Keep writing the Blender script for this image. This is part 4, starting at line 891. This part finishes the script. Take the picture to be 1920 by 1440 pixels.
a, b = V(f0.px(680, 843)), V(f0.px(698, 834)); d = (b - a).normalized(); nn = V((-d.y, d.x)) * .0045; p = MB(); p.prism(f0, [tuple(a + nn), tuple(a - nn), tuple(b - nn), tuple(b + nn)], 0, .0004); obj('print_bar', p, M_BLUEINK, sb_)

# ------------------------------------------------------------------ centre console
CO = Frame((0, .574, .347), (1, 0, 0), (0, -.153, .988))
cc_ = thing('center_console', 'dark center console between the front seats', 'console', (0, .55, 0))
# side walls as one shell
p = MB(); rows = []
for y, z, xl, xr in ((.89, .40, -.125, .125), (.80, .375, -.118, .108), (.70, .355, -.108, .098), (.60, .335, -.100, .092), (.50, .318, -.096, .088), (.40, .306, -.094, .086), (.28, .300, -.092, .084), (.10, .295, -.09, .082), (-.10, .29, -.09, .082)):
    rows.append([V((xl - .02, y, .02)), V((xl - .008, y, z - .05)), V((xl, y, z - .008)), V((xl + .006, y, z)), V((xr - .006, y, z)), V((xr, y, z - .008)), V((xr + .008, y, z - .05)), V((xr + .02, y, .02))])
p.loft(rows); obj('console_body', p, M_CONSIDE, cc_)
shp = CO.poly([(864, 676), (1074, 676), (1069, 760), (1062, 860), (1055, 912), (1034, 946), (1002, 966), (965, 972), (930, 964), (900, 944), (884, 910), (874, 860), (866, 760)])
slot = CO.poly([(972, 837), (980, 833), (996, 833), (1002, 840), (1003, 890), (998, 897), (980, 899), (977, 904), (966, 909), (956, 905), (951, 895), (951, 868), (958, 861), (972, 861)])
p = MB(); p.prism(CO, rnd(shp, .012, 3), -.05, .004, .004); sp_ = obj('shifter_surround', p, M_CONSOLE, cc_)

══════

WHAT THE EXERCISE ASKS - Quote the listing above from its first line to the line with "a, b = V(f0.px(680, 843)), V(f0.px(698, 834));", inclusive, and add nothing.

RESULT FOR THIS TASK -
Keep writing the Blender script for this image. This is part 4, starting at line 891. This part finishes the script. Take the picture to be 1920 by 1440 pixels.
a, b = V(f0.px(680, 843)), V(f0.px(698, 834)); d = (b - a).normalized(); nn = V((-d.y, d.x)) * .0045; p = MB(); p.prism(f0, [tuple(a + nn), tuple(a - nn), tuple(b - nn), tuple(b + nn)], 0, .0004); obj('print_bar', p, M_BLUEINK, sb_)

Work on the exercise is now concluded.